■ Data excerpt
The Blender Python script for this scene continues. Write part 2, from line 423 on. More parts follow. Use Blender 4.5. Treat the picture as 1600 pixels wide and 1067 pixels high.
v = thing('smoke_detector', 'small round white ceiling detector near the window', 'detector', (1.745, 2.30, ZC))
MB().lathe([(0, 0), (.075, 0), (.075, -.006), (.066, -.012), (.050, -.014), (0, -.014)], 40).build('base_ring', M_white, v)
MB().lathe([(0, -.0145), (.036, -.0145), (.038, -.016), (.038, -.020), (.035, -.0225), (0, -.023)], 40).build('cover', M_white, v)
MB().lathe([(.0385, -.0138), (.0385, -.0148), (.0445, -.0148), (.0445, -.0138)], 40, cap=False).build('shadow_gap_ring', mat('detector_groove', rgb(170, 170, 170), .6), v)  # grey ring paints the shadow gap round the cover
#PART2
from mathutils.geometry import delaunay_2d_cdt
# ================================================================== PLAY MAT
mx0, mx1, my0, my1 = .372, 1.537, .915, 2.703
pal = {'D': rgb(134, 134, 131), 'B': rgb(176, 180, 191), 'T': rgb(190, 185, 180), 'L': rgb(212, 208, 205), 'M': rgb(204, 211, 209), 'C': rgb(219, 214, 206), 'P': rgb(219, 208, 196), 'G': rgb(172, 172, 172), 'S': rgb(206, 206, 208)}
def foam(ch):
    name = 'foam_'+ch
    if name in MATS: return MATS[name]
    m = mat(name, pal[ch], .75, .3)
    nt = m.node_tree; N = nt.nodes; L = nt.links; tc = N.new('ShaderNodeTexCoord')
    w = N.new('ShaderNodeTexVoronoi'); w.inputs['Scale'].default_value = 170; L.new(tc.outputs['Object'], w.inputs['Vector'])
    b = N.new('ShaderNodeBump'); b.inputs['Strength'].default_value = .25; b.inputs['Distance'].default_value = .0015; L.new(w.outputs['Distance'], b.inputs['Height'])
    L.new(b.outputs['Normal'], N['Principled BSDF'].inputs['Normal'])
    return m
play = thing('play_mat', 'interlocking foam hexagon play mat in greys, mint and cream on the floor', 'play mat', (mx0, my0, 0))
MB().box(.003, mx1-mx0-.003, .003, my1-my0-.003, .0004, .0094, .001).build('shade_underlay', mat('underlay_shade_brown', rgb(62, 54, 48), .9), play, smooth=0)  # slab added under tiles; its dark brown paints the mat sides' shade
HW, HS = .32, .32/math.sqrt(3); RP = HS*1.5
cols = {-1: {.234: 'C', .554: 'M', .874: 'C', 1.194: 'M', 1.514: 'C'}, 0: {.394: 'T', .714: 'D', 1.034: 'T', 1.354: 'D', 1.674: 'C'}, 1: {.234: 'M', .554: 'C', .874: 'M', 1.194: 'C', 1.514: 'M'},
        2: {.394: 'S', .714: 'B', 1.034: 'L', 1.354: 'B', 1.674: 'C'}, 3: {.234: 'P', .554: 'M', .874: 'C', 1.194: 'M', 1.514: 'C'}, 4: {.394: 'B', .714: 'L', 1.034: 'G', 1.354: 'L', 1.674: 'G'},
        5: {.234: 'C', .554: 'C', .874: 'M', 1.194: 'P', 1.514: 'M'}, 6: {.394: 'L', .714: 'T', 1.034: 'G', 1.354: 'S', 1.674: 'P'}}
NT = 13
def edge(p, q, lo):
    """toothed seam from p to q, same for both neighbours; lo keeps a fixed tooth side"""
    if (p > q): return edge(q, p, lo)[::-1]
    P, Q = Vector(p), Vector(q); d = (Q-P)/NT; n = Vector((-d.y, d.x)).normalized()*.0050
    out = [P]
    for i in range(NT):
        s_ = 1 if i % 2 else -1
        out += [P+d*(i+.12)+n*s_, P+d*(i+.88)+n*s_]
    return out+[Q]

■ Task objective
Look over the material above and show each line where "from" appears.

■ Result of this exercise
The Blender Python script for this scene continues. Write part 2, from line 423 on. More parts follow. Use Blender 4.5. Treat the picture as 1600 pixels wide and 1067 pixels high.
from mathutils.geometry import delaunay_2d_cdt
    """toothed seam from p to q, same for both neighbours; lo keeps a fixed tooth side"""